▶ _Required task_:
Quote only the part that opens with the line containing "Write part 4 of" and closes with the line containing "def face_sdf(q): return". Keep both of those lines.

▶ _Data lines_:
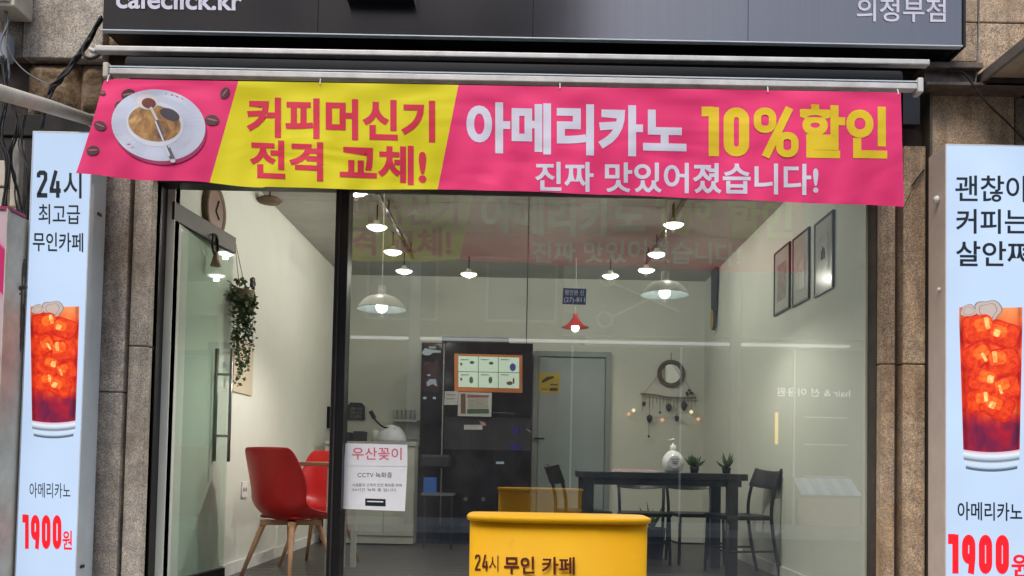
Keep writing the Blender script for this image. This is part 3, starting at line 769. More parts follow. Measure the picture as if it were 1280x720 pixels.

--

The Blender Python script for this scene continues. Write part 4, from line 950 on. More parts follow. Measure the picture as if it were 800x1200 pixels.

--

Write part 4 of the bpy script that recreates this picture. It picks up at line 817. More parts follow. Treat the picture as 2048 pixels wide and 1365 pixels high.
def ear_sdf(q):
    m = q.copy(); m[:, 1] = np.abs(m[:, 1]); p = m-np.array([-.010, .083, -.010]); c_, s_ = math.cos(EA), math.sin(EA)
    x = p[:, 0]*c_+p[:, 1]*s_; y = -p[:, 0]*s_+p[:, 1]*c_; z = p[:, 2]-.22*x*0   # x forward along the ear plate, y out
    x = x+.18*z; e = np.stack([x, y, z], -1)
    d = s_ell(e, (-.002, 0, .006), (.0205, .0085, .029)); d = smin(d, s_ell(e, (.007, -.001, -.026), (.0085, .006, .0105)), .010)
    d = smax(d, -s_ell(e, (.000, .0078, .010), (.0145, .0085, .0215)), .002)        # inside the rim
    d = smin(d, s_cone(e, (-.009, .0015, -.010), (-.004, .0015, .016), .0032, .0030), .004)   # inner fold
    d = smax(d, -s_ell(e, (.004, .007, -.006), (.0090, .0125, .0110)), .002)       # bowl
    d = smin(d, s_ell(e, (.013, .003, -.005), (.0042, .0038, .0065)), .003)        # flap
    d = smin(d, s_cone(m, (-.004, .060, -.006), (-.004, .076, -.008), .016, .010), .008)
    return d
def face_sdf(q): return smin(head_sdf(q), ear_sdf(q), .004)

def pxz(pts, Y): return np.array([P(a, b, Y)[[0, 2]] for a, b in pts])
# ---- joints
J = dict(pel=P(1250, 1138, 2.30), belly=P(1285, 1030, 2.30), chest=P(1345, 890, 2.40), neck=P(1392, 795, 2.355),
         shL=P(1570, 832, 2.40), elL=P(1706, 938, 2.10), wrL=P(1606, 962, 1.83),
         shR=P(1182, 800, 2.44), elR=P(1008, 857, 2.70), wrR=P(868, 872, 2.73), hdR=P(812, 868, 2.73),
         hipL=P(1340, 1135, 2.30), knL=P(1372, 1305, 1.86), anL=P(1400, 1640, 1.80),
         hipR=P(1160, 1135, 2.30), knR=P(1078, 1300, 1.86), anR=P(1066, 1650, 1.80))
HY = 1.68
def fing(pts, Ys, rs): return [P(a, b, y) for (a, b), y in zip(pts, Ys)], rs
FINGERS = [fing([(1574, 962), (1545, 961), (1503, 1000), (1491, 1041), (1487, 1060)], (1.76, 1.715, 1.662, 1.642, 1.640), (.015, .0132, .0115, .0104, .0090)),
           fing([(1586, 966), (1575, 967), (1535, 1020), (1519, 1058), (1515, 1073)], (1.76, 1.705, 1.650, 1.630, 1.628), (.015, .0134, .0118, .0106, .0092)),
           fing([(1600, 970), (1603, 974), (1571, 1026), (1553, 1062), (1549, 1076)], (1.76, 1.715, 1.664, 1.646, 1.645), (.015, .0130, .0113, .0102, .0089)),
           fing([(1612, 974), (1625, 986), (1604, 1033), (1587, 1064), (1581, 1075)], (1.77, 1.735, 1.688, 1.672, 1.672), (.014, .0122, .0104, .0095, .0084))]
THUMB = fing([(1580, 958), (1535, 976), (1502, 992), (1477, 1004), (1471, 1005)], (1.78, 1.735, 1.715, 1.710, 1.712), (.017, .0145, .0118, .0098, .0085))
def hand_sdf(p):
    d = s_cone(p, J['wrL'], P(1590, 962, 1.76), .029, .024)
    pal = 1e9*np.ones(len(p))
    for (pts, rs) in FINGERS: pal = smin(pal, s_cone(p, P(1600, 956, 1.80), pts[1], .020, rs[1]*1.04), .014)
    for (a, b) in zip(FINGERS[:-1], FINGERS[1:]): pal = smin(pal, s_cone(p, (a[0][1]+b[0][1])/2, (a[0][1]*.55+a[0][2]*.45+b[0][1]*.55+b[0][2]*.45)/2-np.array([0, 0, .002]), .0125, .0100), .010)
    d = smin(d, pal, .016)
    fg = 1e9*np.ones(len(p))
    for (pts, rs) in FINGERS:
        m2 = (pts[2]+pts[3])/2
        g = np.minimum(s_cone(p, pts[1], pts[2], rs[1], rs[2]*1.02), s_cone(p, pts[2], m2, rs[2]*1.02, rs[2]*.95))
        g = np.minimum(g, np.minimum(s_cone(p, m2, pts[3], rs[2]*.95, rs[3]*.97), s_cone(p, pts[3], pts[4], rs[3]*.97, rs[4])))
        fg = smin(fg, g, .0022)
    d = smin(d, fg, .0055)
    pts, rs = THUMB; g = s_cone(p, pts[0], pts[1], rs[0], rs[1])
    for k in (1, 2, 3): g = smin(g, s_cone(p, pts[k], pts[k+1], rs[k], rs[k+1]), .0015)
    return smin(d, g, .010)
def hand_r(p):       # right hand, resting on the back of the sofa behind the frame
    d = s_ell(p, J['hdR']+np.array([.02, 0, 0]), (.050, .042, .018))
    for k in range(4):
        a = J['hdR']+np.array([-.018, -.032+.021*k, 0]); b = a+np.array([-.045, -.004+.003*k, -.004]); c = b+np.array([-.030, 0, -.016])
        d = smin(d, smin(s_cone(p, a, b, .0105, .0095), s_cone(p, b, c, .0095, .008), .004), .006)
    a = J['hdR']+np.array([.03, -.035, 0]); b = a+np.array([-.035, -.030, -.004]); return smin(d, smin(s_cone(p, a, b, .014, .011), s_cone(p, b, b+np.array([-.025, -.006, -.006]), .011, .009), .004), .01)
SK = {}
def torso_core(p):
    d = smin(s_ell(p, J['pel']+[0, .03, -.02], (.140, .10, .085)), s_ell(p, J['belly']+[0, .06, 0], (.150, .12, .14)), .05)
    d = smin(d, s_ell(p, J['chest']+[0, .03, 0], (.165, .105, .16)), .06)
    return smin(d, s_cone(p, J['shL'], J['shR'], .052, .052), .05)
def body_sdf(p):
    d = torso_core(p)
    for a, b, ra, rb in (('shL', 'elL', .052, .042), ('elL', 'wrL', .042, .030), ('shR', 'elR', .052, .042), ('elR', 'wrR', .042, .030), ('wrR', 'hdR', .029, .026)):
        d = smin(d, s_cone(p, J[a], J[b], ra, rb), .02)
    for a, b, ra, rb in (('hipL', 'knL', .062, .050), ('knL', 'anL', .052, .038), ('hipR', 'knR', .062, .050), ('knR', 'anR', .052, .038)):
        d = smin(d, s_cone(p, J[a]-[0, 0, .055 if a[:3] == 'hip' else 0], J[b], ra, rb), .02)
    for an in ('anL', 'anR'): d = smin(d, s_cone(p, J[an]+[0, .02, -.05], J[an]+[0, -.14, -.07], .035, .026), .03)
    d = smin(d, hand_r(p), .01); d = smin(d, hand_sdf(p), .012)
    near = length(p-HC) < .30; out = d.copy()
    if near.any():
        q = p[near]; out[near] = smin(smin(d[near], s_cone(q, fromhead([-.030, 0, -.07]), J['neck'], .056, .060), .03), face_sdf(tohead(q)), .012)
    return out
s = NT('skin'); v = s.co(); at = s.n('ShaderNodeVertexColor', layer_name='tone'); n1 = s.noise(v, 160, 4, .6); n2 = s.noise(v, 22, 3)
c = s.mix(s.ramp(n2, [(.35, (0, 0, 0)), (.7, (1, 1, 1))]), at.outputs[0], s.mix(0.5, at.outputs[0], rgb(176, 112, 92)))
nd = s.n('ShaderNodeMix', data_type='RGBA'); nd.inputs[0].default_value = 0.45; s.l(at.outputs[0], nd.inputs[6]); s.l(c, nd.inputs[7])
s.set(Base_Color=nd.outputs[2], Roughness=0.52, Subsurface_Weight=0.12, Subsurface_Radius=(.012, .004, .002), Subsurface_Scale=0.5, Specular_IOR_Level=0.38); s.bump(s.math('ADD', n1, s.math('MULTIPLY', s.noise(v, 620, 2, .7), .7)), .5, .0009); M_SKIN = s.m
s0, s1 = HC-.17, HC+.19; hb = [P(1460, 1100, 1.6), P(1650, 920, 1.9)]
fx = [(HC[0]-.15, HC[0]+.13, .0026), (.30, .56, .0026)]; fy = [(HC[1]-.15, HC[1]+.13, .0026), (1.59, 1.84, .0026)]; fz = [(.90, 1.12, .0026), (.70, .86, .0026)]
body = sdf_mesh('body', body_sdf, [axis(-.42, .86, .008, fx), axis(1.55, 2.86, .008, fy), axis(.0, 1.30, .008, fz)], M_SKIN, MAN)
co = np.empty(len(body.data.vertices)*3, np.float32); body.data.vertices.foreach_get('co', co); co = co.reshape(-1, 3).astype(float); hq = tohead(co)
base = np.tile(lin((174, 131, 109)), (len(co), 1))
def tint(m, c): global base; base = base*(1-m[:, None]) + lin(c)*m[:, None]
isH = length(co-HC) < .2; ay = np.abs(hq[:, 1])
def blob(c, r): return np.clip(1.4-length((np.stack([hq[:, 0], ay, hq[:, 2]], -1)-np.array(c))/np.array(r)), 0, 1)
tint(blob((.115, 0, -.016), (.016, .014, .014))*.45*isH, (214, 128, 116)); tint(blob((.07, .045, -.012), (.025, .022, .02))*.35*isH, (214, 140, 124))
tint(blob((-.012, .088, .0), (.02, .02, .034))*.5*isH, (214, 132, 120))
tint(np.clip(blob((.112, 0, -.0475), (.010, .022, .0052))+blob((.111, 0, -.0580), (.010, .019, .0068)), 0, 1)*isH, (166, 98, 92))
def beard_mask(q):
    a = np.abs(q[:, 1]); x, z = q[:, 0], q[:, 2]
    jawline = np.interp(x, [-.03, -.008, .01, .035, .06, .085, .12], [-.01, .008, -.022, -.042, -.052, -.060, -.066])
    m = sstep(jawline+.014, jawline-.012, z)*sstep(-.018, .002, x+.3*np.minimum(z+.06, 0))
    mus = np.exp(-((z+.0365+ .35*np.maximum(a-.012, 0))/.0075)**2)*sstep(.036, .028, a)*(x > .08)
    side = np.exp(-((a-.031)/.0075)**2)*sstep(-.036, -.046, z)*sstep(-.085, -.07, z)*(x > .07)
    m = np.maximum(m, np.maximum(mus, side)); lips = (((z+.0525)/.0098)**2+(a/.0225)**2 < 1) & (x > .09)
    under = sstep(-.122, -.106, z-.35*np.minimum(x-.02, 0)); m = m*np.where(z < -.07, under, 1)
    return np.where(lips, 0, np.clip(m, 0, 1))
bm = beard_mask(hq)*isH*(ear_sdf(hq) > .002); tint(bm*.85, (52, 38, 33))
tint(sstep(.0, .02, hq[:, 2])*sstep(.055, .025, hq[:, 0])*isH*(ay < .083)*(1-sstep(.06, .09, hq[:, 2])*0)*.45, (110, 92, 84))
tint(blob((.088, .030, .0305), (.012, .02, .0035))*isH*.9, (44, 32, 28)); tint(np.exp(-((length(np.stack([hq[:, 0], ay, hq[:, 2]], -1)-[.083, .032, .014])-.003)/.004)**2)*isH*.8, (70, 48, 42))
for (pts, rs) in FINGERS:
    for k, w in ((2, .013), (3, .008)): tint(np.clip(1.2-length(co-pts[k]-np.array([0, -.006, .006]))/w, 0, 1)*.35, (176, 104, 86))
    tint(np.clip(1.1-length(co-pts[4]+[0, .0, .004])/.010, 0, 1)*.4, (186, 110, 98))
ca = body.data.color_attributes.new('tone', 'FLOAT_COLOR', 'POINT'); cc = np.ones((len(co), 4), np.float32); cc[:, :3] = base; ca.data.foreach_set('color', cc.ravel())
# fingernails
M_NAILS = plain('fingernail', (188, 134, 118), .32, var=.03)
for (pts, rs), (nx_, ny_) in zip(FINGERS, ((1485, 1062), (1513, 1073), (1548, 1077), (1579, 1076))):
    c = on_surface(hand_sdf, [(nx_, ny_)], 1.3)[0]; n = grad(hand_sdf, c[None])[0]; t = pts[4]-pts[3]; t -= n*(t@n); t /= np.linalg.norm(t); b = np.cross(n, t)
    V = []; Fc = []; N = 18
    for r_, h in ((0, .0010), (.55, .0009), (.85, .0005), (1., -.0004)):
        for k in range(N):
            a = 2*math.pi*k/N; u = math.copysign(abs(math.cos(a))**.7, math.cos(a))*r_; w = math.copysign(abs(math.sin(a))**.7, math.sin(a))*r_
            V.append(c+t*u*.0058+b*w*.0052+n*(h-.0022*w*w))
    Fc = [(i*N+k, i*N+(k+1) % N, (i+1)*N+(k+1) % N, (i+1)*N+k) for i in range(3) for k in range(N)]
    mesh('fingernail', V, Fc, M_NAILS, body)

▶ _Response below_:
Write part 4 of the bpy script that recreates this picture. It picks up at line 817. More parts follow. Treat the picture as 2048 pixels wide and 1365 pixels high.
def ear_sdf(q):
    m = q.copy(); m[:, 1] = np.abs(m[:, 1]); p = m-np.array([-.010, .083, -.010]); c_, s_ = math.cos(EA), math.sin(EA)
    x = p[:, 0]*c_+p[:, 1]*s_; y = -p[:, 0]*s_+p[:, 1]*c_; z = p[:, 2]-.22*x*0   # x forward along the ear plate, y out
    x = x+.18*z; e = np.stack([x, y, z], -1)
    d = s_ell(e, (-.002, 0, .006), (.0205, .0085, .029)); d = smin(d, s_ell(e, (.007, -.001, -.026), (.0085, .006, .0105)), .010)
    d = smax(d, -s_ell(e, (.000, .0078, .010), (.0145, .0085, .0215)), .002)        # inside the rim
    d = smin(d, s_cone(e, (-.009, .0015, -.010), (-.004, .0015, .016), .0032, .0030), .004)   # inner fold
    d = smax(d, -s_ell(e, (.004, .007, -.006), (.0090, .0125, .0110)), .002)       # bowl
    d = smin(d, s_ell(e, (.013, .003, -.005), (.0042, .0038, .0065)), .003)        # flap
    d = smin(d, s_cone(m, (-.004, .060, -.006), (-.004, .076, -.008), .016, .010), .008)
    return d
def face_sdf(q): return smin(head_sdf(q), ear_sdf(q), .004)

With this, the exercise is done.